A photo of the cover of "This sux: A guide to better user experiences," published as part of the post "III UX Partnerships With Higher Education"

As part of my ongoing partnership with TryMyUI, I recently co-wrote a chapter for their free ebook This SUX: A Guide to Better User Experiences. Co-written with their Director of Educational Services, Karan Saggi, my chapter is called UX Partnerships With Higher Education and explores the possibilities for partnerships like their EDU program.

Why We Desperately Need UX Partnerships With Higher Education

UX is becoming one of the most important new fields within a variety of industries, but higher education is not prepared to train UX professionals alone. Many researchers and practitioners within higher education are paying attention to this emerging field and are creating compelling research and teaching projects around it. At the same time, it can be difficult for college researchers and educators to stay abreast of such a rapidly-changing field, especially one that is tied to such a broad range of skills and proficiencies.

In higher education, our time is also sharply divided amongst such diverse tasks as publishing, research, teaching, service, and administration. It can be difficult, if not impossible, to maintain a separate professional identity as an industry-ready practitioner of a field like UX, though some of us have managed to do so. It is much more realistic that members of industry who do UX every day can help us fill this gap in knowledge through partnerships.

Types of Partnerships

There are a variety of ways that industry and higher ed can partner to innovate research and teaching.

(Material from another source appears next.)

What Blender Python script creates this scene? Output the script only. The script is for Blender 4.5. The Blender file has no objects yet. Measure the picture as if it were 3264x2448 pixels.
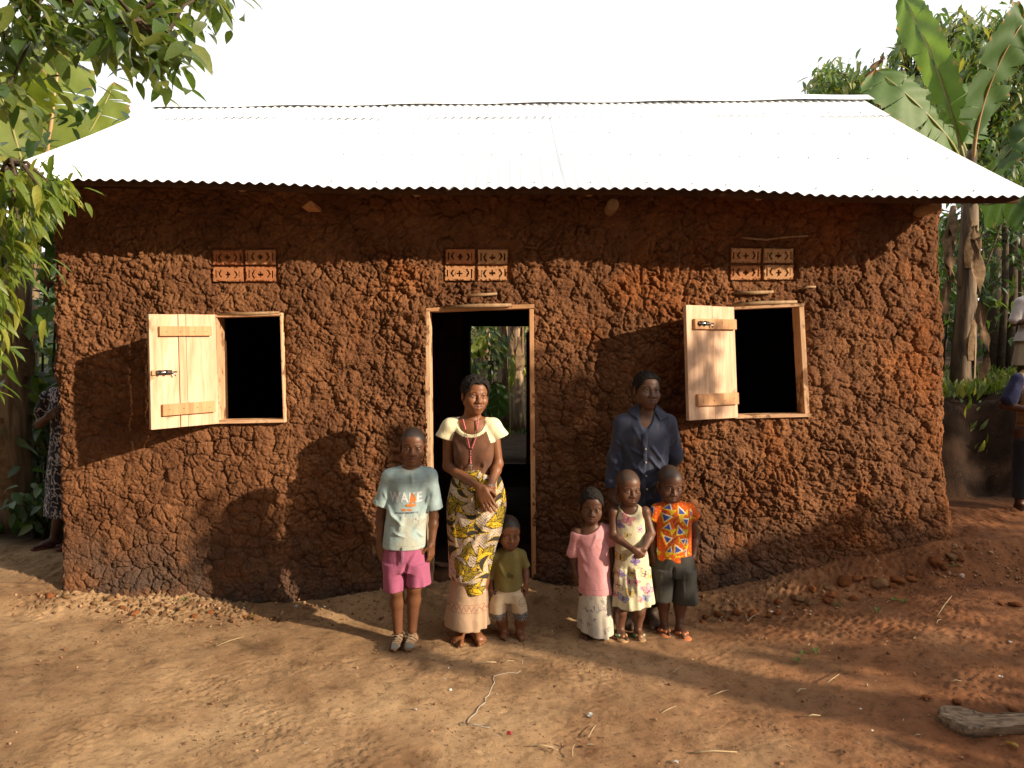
import bpy, bmesh, math, random
import numpy as np
from mathutils import Vector, Matrix, Euler

random.seed(7)
SC = bpy.context.scene
COL = SC.collection

# ------------------------------------------------------------------ camera
F, CX, CY, PITCH = 2264.0, 1632.0, 1224.0, math.radians(3.13)
CAMZ = 1.75
cam_d = bpy.data.cameras.new('camera')
cam = bpy.data.objects.new('camera', cam_d)
COL.objects.link(cam)
cam.location = (0, 0, CAMZ)
cam.rotation_euler = (math.pi / 2 - PITCH, 0, 0)
cam_d.sensor_width = 36.0
cam_d.lens = F / 3264.0 * 36.0
cam_d.clip_start = 0.05
cam_d.clip_end = 600
SC.camera = cam

# ------------------------------------------------------------------ sky and sun
SUN = Vector((0.818, -0.452, 0.354)).normalized()          # towards the sun
SUN_EL = math.asin(SUN.z)
world = bpy.data.worlds.new('World')
SC.world = world
world.use_nodes = True
wn = world.node_tree.nodes
wl = world.node_tree.links
wn.clear()
w_out = wn.new('ShaderNodeOutputWorld')
w_bg = wn.new('ShaderNodeBackground')
w_sky = wn.new('ShaderNodeTexSky')
w_sky.sky_type = 'NISHITA'
w_sky.sun_disc = False
w_sky.sun_elevation = SUN_EL
w_sky.sun_rotation = math.atan2(SUN.x, SUN.y)
w_sky.air_density = 1.0
w_sky.dust_density = 4.0
w_mix = wn.new('ShaderNodeMix')
w_mix.data_type = 'RGBA'
w_mix.inputs[0].default_value = 0.78
w_mix.inputs[7].default_value = (10.6, 10.5, 10.4, 1)         # bright tropical haze veil over the blue
wl.new(w_sky.outputs[0], w_mix.inputs[6])
wl.new(w_mix.outputs[2], w_bg.inputs[0])
w_bg.inputs[1].default_value = 0.096
wl.new(w_bg.outputs[0], w_out.inputs[0])

sun_d = bpy.data.lights.new('sun', 'SUN')
sun_d.energy = 5.0
sun_d.angle = math.radians(0.6)
sun_d.color = (1.0, 0.83, 0.6)
sun = bpy.data.objects.new('sun', sun_d)
COL.objects.link(sun)
sun.rotation_euler = SUN.to_track_quat('Z', 'Y').to_euler()
sun.location = (12, -7, 6)

SC.view_settings.view_transform = 'Standard'
SC.view_settings.look = 'None'
SC.view_settings.gamma = 1
SC.view_settings.use_curve_mapping = False
SC.view_settings.exposure = 0.62
SC.render.engine = 'CYCLES'
SC.cycles.max_bounces = 6
SC.cycles.diffuse_bounces = 3
SC.cycles.transparent_max_bounces = 6

# ------------------------------------------------------------------ helpers
def P(px, py, y):
    """point of the place seen at photo pixel (px, py) at distance y in front of the camera"""
    cx = (px - CX) / F
    cz = -(py - CY) / F
    dy = math.cos(PITCH) + math.sin(PITCH) * cz
    dz = -math.sin(PITCH) + math.cos(PITCH) * cz
    t = y / dy
    return Vector((cx * t, y, CAMZ + dz * t))

def sstep(a, b, x):
    t = np.clip((np.asarray(x, float) - a) / (b - a), 0, 1)
    return t * t * (3 - 2 * t)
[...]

  • Research partnerships: simply providing access to their organizations for the purposes of empirical research can do wonders for addressing this knowledge gap. In order for those of in higher education to help prepare students for careers in UX, we need to know what kind of context students are headed for.
  • Providing free or low-cost access to tools: if an industry-based organization has developed a UX tool, why not provide it to college educators for free or at a reduced cost? This provides students with training in a cutting-edge tool while ensuring that the next generation of professionals will be familiar with the tool, and thus more likely to become users of it in the future.
  • Service-learning partnerships: if an industry-based organization has a low-hanging project that is safe for students to work on, the organization can partner with a college educator to run the project through their class. Students can perform usability testing on a prototype or existing application or can interview users, for example.